===== ENTRIES PROVIDED

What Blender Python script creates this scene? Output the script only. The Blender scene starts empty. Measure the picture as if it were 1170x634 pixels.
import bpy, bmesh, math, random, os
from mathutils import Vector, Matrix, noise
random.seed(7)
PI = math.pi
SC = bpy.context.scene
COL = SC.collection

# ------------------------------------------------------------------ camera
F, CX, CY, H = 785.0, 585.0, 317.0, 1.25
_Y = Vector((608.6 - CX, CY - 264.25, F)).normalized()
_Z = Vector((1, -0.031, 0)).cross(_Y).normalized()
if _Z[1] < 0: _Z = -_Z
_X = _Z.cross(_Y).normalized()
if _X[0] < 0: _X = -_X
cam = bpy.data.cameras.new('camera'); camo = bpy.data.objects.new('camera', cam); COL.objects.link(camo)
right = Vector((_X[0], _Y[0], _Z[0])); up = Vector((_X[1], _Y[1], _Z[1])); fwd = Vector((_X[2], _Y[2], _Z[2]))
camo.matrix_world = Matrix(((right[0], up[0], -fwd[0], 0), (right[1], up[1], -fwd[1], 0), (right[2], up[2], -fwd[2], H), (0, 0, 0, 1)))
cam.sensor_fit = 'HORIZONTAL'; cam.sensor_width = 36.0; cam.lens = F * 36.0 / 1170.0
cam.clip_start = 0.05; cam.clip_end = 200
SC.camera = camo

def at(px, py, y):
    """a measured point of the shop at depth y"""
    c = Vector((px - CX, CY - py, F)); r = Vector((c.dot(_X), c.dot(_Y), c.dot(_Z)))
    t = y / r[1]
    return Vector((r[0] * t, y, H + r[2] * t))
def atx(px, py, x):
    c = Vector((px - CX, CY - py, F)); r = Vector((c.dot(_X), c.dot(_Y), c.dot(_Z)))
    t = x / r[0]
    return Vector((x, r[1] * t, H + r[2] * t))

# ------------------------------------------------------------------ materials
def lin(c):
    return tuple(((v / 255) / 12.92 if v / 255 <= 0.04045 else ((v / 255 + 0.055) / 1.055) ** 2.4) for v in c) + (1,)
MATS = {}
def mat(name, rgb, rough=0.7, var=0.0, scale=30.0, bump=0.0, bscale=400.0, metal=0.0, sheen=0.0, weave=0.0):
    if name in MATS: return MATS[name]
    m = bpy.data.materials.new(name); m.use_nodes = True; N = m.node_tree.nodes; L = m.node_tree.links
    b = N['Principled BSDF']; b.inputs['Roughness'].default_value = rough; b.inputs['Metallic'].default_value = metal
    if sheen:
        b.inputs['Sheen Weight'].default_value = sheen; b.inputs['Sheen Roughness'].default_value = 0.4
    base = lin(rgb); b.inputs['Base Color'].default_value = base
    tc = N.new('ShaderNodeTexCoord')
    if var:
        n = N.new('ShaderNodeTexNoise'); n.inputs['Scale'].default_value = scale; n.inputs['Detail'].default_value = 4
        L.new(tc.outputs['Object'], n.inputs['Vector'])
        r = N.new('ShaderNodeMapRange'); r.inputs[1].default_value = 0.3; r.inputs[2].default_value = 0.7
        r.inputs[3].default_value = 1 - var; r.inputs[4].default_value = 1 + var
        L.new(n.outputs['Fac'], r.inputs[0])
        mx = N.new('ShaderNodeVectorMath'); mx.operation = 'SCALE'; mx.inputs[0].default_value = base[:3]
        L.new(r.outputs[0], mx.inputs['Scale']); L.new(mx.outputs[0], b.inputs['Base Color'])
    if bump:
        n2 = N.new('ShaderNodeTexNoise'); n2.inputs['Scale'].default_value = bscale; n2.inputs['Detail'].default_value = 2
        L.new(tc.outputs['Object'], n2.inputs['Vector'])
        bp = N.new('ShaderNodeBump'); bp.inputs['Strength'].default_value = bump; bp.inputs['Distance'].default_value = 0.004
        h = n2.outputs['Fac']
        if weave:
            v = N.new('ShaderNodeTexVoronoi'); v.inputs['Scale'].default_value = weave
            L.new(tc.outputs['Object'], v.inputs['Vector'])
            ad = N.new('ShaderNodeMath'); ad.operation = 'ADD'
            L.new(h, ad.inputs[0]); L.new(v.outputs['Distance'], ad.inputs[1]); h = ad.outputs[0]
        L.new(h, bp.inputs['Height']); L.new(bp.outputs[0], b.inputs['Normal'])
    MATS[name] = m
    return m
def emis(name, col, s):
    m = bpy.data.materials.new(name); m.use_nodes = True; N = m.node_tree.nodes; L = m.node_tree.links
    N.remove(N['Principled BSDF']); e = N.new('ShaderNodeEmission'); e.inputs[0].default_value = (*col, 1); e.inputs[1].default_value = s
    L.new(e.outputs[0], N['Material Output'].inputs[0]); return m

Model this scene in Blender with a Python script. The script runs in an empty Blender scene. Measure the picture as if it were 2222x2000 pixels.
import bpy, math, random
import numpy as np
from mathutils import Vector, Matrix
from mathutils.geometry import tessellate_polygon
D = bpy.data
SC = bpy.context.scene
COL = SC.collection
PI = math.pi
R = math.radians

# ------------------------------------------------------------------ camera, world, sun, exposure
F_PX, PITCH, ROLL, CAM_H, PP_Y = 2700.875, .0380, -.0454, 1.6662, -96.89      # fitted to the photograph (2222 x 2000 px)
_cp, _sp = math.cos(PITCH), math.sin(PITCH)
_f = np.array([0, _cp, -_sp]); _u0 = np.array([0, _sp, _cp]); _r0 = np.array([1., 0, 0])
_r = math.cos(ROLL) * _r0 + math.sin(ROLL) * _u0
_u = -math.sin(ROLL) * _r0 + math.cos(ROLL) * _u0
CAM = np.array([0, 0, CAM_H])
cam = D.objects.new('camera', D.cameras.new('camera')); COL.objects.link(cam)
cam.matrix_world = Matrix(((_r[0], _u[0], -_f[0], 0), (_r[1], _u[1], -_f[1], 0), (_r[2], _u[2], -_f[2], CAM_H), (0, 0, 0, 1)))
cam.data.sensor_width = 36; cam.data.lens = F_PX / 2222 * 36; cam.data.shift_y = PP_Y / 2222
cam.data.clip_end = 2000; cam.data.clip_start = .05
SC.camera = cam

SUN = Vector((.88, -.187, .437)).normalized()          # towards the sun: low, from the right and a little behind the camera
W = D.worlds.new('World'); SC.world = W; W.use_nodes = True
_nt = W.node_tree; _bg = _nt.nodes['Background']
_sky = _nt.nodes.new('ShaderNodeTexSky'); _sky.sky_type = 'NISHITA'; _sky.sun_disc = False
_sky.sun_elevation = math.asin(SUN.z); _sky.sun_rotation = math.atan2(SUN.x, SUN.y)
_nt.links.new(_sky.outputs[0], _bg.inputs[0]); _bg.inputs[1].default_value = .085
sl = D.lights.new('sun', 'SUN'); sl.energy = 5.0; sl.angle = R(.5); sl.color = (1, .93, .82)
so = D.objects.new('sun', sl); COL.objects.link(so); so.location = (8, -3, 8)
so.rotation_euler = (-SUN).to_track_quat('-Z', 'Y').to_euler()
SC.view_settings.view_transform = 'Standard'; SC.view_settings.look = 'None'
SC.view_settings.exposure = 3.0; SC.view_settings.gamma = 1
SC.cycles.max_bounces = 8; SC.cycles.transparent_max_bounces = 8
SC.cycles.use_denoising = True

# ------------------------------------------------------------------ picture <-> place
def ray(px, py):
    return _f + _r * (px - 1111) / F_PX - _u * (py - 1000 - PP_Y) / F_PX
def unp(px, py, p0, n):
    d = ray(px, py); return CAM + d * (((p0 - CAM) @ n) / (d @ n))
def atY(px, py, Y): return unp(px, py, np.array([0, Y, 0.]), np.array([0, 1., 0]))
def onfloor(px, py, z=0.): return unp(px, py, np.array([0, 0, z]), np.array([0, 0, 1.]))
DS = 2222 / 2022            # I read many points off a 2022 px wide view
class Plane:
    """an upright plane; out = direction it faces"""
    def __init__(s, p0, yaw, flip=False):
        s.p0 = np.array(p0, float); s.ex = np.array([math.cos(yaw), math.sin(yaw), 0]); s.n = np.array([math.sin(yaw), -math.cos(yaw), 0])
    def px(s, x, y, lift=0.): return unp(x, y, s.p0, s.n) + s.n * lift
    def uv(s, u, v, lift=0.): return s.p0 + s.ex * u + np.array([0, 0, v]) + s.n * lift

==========

■ WORK TO DO ■
Only the lines from the first line of the material above through the line that contains "SC.camera = camo" should be quoted, each one exactly.

■ WRITTEN ANSWER ■
What Blender Python script creates this scene? Output the script only. The Blender scene starts empty. Measure the picture as if it were 1170x634 pixels.
import bpy, bmesh, math, random, os
from mathutils import Vector, Matrix, noise
random.seed(7)
PI = math.pi
SC = bpy.context.scene
COL = SC.collection

# ------------------------------------------------------------------ camera
F, CX, CY, H = 785.0, 585.0, 317.0, 1.25
_Y = Vector((608.6 - CX, CY - 264.25, F)).normalized()
_Z = Vector((1, -0.031, 0)).cross(_Y).normalized()
if _Z[1] < 0: _Z = -_Z
_X = _Z.cross(_Y).normalized()
if _X[0] < 0: _X = -_X
cam = bpy.data.cameras.new('camera'); camo = bpy.data.objects.new('camera', cam); COL.objects.link(camo)
right = Vector((_X[0], _Y[0], _Z[0])); up = Vector((_X[1], _Y[1], _Z[1])); fwd = Vector((_X[2], _Y[2], _Z[2]))
camo.matrix_world = Matrix(((right[0], up[0], -fwd[0], 0), (right[1], up[1], -fwd[1], 0), (right[2], up[2], -fwd[2], H), (0, 0, 0, 1)))
cam.sensor_fit = 'HORIZONTAL'; cam.sensor_width = 36.0; cam.lens = F * 36.0 / 1170.0
cam.clip_start = 0.05; cam.clip_end = 200
SC.camera = camo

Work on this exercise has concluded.